Pero lo realmente asombroso en este libro no son solo los diversos personajes e historias que van viviendo, sino cómo nos lo presenta el autor. Como si teniendo la historia completa y lineal agarrara y separara varios capítulos “desordenándolos”, barajándolos como naipes, e insiriéndolos en diferentes tiempos de la historia, así, podemos leer el futuro de un hecho que podría ser –no lo fue- incomprensible de inicio, pero con el transcurrir de las páginas conoceremos el por qué de aquello encontrado en las páginas iniciales, como la historia de Lalita, de Bonifacia, de Lituma, de Anselmo. Esta particular y ambiciosa manera de estructurar la novela ya lo había encontrado en “La ciudad y los perros”, su primera novela, mas no recuerdo que alterne dos conversaciones en un mismo sub-capítulo sobre un mismo hecho pero con diferentes personajes:
- Mejor no hables de eso, hombre –dijo Aquilino-. Ya sé que te pones triste.- Pero si empezó con eso, con no poderle a la Lalita –dijo Fushía-. Pero acaso no ves qué desgracia, Aquilino, qué cosa terrible.- ¿No lo desperté, diga? Dijo Lalita con voz soñolienta.- No, no me despertó –dijo Nieves-. Buenas noches. Mande no más.
(Página 154)
La segunda conversación (cómo Adrián Nieves empieza a conectarse con Lalita, mujer de Fushía) trata de lo que se aqueja Fushía con Aquilino en la primera conversa. Puede parecer confuso pero no lo es. Y como si fuera poco alternar las conversas, los hechos, los tiempos de la historia, Vargas llosa también adjudica diferentes nombres a un mismo personaje en diversos tiempos de la historia, así, Bonifacia es también “La Selvática”; Lituma es también “El sargento”; Antonia es también “Toñita” –está es la más fácil de sacar-; Anselmo es también “El Arpista”-esta tampoco es difícil el percatarse-, y como la historia no es lineal de inicio parecen diferentes personajes. Algo que creo ya mencioné en la entrada de su primera novela, un detalle que puede pasar desapercibido: Vargas Llosa no llegaba a los treinta años al escribir esta novela y la anterior. No es poca cosa.

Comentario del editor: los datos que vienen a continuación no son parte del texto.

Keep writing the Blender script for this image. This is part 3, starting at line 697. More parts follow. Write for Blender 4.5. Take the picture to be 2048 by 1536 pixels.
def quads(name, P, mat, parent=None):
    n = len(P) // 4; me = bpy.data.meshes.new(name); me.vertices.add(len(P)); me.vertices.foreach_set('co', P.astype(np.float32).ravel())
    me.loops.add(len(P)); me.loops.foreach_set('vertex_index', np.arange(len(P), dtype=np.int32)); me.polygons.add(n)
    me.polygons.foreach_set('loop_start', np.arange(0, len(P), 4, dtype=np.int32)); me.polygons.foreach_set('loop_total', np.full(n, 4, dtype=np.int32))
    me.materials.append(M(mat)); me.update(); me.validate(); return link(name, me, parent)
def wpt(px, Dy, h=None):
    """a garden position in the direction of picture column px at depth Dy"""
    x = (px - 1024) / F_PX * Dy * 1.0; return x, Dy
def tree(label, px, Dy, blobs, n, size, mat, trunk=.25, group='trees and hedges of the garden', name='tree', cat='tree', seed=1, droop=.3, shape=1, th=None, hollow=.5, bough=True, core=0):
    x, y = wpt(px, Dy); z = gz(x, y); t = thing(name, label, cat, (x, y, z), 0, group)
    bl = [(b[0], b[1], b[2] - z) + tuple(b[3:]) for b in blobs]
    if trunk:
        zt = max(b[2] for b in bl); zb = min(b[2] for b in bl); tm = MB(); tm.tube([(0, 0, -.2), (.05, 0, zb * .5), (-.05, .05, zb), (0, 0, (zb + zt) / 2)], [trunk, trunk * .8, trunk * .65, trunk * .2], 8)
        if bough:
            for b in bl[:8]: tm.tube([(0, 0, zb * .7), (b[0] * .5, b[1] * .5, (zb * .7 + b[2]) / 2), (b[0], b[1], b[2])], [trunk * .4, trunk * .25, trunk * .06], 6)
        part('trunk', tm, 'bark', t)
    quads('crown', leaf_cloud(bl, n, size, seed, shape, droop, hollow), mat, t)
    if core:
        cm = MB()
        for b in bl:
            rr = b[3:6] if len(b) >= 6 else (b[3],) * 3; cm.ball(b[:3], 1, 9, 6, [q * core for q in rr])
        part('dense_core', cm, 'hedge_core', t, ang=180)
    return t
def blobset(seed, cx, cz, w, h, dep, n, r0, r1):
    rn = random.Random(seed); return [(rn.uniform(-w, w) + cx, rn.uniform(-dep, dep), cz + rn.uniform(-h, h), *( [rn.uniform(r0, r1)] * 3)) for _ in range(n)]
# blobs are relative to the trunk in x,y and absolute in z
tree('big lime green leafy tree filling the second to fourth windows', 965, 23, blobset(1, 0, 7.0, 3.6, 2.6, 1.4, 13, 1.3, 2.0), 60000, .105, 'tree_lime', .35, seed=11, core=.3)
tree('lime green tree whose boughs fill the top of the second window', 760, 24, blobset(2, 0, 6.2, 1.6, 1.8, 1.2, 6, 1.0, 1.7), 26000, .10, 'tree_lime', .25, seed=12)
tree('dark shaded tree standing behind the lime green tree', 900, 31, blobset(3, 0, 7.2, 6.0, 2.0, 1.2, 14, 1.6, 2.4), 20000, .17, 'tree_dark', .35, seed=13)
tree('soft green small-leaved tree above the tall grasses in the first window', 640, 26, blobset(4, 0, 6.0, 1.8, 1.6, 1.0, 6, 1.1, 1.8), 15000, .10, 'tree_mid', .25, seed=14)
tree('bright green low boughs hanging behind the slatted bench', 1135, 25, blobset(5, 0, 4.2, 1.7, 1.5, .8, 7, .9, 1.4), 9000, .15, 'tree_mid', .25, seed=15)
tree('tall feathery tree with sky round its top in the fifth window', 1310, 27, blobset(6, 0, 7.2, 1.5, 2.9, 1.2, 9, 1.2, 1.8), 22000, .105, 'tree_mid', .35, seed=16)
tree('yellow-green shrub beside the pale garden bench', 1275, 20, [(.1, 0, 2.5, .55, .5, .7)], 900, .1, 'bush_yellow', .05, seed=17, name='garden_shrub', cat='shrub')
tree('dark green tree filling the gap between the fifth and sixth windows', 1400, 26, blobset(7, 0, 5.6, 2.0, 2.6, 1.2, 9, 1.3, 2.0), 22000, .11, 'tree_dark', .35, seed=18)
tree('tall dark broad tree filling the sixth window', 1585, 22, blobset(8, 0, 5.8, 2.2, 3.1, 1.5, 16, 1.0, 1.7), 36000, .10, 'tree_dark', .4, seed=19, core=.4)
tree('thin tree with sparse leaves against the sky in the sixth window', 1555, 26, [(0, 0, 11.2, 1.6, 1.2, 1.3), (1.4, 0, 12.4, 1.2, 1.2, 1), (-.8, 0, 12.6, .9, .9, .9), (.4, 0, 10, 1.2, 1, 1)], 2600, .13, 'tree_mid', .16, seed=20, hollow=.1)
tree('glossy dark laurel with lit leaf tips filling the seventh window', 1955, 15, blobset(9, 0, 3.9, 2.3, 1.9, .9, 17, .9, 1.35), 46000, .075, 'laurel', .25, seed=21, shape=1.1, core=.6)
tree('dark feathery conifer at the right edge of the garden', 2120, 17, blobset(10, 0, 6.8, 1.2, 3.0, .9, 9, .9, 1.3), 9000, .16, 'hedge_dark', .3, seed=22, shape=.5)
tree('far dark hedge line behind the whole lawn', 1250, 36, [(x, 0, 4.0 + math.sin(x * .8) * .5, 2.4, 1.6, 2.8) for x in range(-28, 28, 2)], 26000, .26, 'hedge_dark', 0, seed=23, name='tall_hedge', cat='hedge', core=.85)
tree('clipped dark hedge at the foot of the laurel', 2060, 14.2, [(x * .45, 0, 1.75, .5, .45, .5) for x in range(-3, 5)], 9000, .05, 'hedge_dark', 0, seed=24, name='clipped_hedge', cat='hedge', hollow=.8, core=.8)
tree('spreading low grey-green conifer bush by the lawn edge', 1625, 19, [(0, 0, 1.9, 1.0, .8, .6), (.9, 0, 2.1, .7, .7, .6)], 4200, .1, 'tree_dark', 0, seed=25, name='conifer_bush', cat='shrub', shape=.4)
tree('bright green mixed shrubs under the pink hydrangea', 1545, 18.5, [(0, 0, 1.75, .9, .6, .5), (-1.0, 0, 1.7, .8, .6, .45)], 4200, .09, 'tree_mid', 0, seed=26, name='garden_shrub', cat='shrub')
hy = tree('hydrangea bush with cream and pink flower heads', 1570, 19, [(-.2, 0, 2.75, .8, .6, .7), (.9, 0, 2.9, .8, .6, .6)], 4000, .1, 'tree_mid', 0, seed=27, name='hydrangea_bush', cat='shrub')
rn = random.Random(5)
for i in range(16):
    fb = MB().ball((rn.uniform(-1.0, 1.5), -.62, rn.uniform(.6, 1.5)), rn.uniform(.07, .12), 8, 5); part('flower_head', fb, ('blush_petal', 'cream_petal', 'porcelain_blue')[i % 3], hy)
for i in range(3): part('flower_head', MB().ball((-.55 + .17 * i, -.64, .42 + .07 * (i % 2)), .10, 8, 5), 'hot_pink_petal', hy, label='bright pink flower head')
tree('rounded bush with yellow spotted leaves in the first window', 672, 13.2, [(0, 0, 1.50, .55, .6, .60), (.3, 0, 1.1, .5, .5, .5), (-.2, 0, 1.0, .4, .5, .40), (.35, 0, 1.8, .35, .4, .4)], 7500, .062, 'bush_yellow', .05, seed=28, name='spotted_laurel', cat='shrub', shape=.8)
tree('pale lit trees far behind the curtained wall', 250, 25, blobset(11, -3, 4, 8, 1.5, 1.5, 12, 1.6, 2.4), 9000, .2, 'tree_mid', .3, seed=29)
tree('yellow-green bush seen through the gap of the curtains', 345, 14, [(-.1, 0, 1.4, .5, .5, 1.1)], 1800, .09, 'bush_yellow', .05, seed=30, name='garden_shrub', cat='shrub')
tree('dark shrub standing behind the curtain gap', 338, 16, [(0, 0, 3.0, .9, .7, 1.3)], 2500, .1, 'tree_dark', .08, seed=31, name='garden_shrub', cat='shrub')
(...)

Aunque mi primo y amigo Erick me presentara eufórico a Cortázar y a Ribeyro -y sin querer al vino, ya que hablar de Ribeyro era hablar de vino- fueron las obras de Vargas Llosa con las que me inicié, las que me abrieron un mundo nuevo, que me envolvían en una burbuja a la cual no ingresaban el volumen re-alto de la combi en que me transportaba, ni me afectaban sus frenadas salvajes y repentinas, ni el concierto de bocinazos que solo mi querida Lima sufre –imagino que hasta ahora-, o la aglomeración de gente estrujada viajando a mi alrededor. Sentado casi desde el paradero inicial desde el Rímac hasta San Borja, y viceversa, rezaba por que hubiera más tránsito para poder continuar leyendo. Así como la primera vez el verdadero gusto lo encontré no en la gran historia que nos cuenta, sino cómo lo hace. Ese complejo enmarañado en vez de alejar envuelve, y de inicio a fin.